* [Problem description] Exactly as written, quote every line that follows, skipping the images.

• • •

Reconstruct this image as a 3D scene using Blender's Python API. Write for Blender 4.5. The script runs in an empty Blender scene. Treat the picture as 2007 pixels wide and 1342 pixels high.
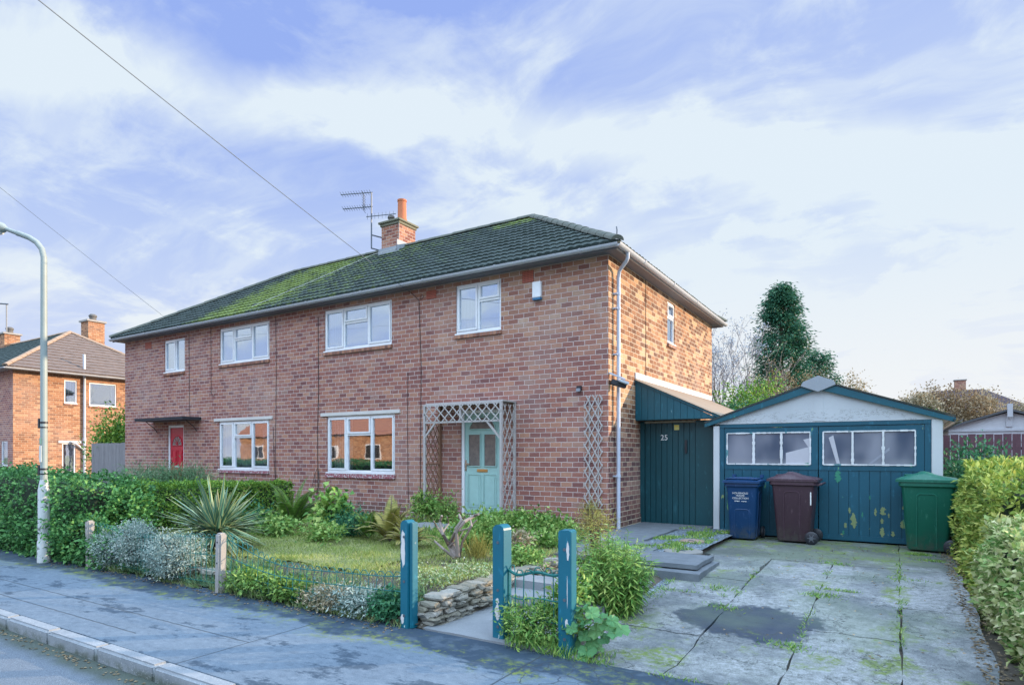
import bpy, bmesh, math, random
import numpy as np
from mathutils import Vector, Matrix, noise as mnoise
random.seed(7); RNG = np.random.default_rng(11)
R = math.radians
scene = bpy.context.scene
col = scene.collection

# ------------------------------------------------------------------ camera
CX, CY, CZ = 4.457, -10.523, 1.375
YAW = R(31.8); F = 1215.0; PX, PY = 1003.5, 890.0
cd = bpy.data.cameras.new("camera"); cam = bpy.data.objects.new("camera", cd); col.objects.link(cam)
cam.location = (CX, CY, CZ); cam.rotation_euler = (R(90), 0, YAW)
cd.sensor_width = 36; cd.lens = F / 2007 * 36; cd.shift_y = (PY - 671) / 2007
cd.clip_start = .05; cd.clip_end = 3000
scene.camera = cam

# ------------------------------------------------------------------ node helper
class NT:
    def __init__(s, tree): s.t = tree; s.n = tree.nodes; s.l = tree.links
    def new(s, typ, **kw):
        nd = s.n.new(typ)
        for k, v in kw.items(): setattr(nd, k, v)
        return nd
    def put(s, sock, v):
        if hasattr(v, 'is_output') or isinstance(v, bpy.types.NodeSocket): s.l.new(v, sock)
        elif isinstance(v, (tuple, list)):
            v = tuple(v)
            if sock.type == 'RGBA' and len(v) == 3: v = v + (1,)
            sock.default_value = v
        else: sock.default_value = v
    def m(s, op, a, b=0.0, c=0.0, clamp=False):
        nd = s.new('ShaderNodeMath', operation=op, use_clamp=clamp)
        s.put(nd.inputs[0], a); s.put(nd.inputs[1], b)
        if op in ('MULTIPLY_ADD', 'COMPARE', 'SMOOTH_MIN'): s.put(nd.inputs[2], c)
        return nd.outputs[0]
    def vm(s, op, a, b=(0, 0, 0)):
        nd = s.new('ShaderNodeVectorMath', operation=op)
        s.put(nd.inputs[0], a)
        if op == 'SCALE': s.put(nd.inputs[3], b)
        else: s.put(nd.inputs[1], b)
        return nd.outputs[1] if op in ('DOT_PRODUCT', 'LENGTH') else nd.outputs[0]
    def xyz(s, v):
        nd = s.new('ShaderNodeSeparateXYZ'); s.put(nd.inputs[0], v); return nd.outputs
    def comb(s, x, y, z):
        nd = s.new('ShaderNodeCombineXYZ')
        for i, q in enumerate((x, y, z)): s.put(nd.inputs[i], q)
        return nd.outputs[0]
    def noise(s, v, scale=1., detail=3., rough=.55, dist=0.):
        nd = s.new('ShaderNodeTexNoise'); s.put(nd.inputs['Vector'], v)
        nd.inputs['Scale'].default_value = scale; nd.inputs['Detail'].default_value = detail
        nd.inputs['Roughness'].default_value = rough; nd.inputs['Distortion'].default_value = dist
        return nd.outputs[0]
    def white(s, v):
        nd = s.new('ShaderNodeTexWhiteNoise'); s.put(nd.inputs['Vector'], v); return nd.outputs[0]
    def vor(s, v, scale=1., feature='F1', out=0):
        nd = s.new('ShaderNodeTexVoronoi', feature=feature); s.put(nd.inputs['Vector'], v); nd.inputs['Scale'].default_value = scale
        return nd.outputs[out]
    def ramp(s, f, stops, interp='LINEAR'):
        nd = s.new('ShaderNodeValToRGB'); nd.color_ramp.interpolation = interp
        e = nd.color_ramp.elements
        while len(e) < len(stops): e.new(.5)
        for q, (p, c) in zip(e, stops):
            q.position = p; q.color = (c if len(c) == 4 else tuple(c) + (1,)) if isinstance(c, (tuple, list)) else (c, c, c, 1)
        s.put(nd.inputs[0], f); return nd.outputs[0]
    def step(s, f, a, b):
        nd = s.new('ShaderNodeMapRange', clamp=True); nd.interpolation_type = 'SMOOTHSTEP'
        s.put(nd.inputs[0], f); s.put(nd.inputs[1], a); s.put(nd.inputs[2], b); return nd.outputs[0]
    def mix(s, f, a, b, mode='MIX'):
        nd = s.new('ShaderNodeMix', data_type='RGBA', blend_type=mode)
        s.put(nd.inputs[0], f); s.put(nd.inputs[6], a); s.put(nd.inputs[7], b); return nd.outputs[2]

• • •

* [Exercise response]
Reconstruct this image as a 3D scene using Blender's Python API. Write for Blender 4.5. The script runs in an empty Blender scene. Treat the picture as 2007 pixels wide and 1342 pixels high.
import bpy, bmesh, math, random
import numpy as np
from mathutils import Vector, Matrix, noise as mnoise
random.seed(7); RNG = np.random.default_rng(11)
R = math.radians
scene = bpy.context.scene
col = scene.collection

# ------------------------------------------------------------------ camera
CX, CY, CZ = 4.457, -10.523, 1.375
YAW = R(31.8); F = 1215.0; PX, PY = 1003.5, 890.0
cd = bpy.data.cameras.new("camera"); cam = bpy.data.objects.new("camera", cd); col.objects.link(cam)
cam.location = (CX, CY, CZ); cam.rotation_euler = (R(90), 0, YAW)
cd.sensor_width = 36; cd.lens = F / 2007 * 36; cd.shift_y = (PY - 671) / 2007
cd.clip_start = .05; cd.clip_end = 3000
scene.camera = cam

# ------------------------------------------------------------------ node helper
class NT:
    def __init__(s, tree): s.t = tree; s.n = tree.nodes; s.l = tree.links
    def new(s, typ, **kw):
        nd = s.n.new(typ)
        for k, v in kw.items(): setattr(nd, k, v)
        return nd
    def put(s, sock, v):
        if hasattr(v, 'is_output') or isinstance(v, bpy.types.NodeSocket): s.l.new(v, sock)
        elif isinstance(v, (tuple, list)):
            v = tuple(v)
            if sock.type == 'RGBA' and len(v) == 3: v = v + (1,)
            sock.default_value = v
        else: sock.default_value = v
    def m(s, op, a, b=0.0, c=0.0, clamp=False):
        nd = s.new('ShaderNodeMath', operation=op, use_clamp=clamp)
        s.put(nd.inputs[0], a); s.put(nd.inputs[1], b)
        if op in ('MULTIPLY_ADD', 'COMPARE', 'SMOOTH_MIN'): s.put(nd.inputs[2], c)
        return nd.outputs[0]
    def vm(s, op, a, b=(0, 0, 0)):
        nd = s.new('ShaderNodeVectorMath', operation=op)
        s.put(nd.inputs[0], a)
        if op == 'SCALE': s.put(nd.inputs[3], b)
        else: s.put(nd.inputs[1], b)
        return nd.outputs[1] if op in ('DOT_PRODUCT', 'LENGTH') else nd.outputs[0]
    def xyz(s, v):
        nd = s.new('ShaderNodeSeparateXYZ'); s.put(nd.inputs[0], v); return nd.outputs
    def comb(s, x, y, z):
        nd = s.new('ShaderNodeCombineXYZ')
        for i, q in enumerate((x, y, z)): s.put(nd.inputs[i], q)
        return nd.outputs[0]
    def noise(s, v, scale=1., detail=3., rough=.55, dist=0.):
        nd = s.new('ShaderNodeTexNoise'); s.put(nd.inputs['Vector'], v)
        nd.inputs['Scale'].default_value = scale; nd.inputs['Detail'].default_value = detail
        nd.inputs['Roughness'].default_value = rough; nd.inputs['Distortion'].default_value = dist
        return nd.outputs[0]
    def white(s, v):
        nd = s.new('ShaderNodeTexWhiteNoise'); s.put(nd.inputs['Vector'], v); return nd.outputs[0]
    def vor(s, v, scale=1., feature='F1', out=0):
        nd = s.new('ShaderNodeTexVoronoi', feature=feature); s.put(nd.inputs['Vector'], v); nd.inputs['Scale'].default_value = scale
        return nd.outputs[out]
    def ramp(s, f, stops, interp='LINEAR'):
        nd = s.new('ShaderNodeValToRGB'); nd.color_ramp.interpolation = interp
        e = nd.color_ramp.elements
        while len(e) < len(stops): e.new(.5)
        for q, (p, c) in zip(e, stops):
            q.position = p; q.color = (c if len(c) == 4 else tuple(c) + (1,)) if isinstance(c, (tuple, list)) else (c, c, c, 1)
        s.put(nd.inputs[0], f); return nd.outputs[0]
    def step(s, f, a, b):
        nd = s.new('ShaderNodeMapRange', clamp=True); nd.interpolation_type = 'SMOOTHSTEP'
        s.put(nd.inputs[0], f); s.put(nd.inputs[1], a); s.put(nd.inputs[2], b); return nd.outputs[0]
    def mix(s, f, a, b, mode='MIX'):
        nd = s.new('ShaderNodeMix', data_type='RGBA', blend_type=mode)
        s.put(nd.inputs[0], f); s.put(nd.inputs[6], a); s.put(nd.inputs[7], b); return nd.outputs[2]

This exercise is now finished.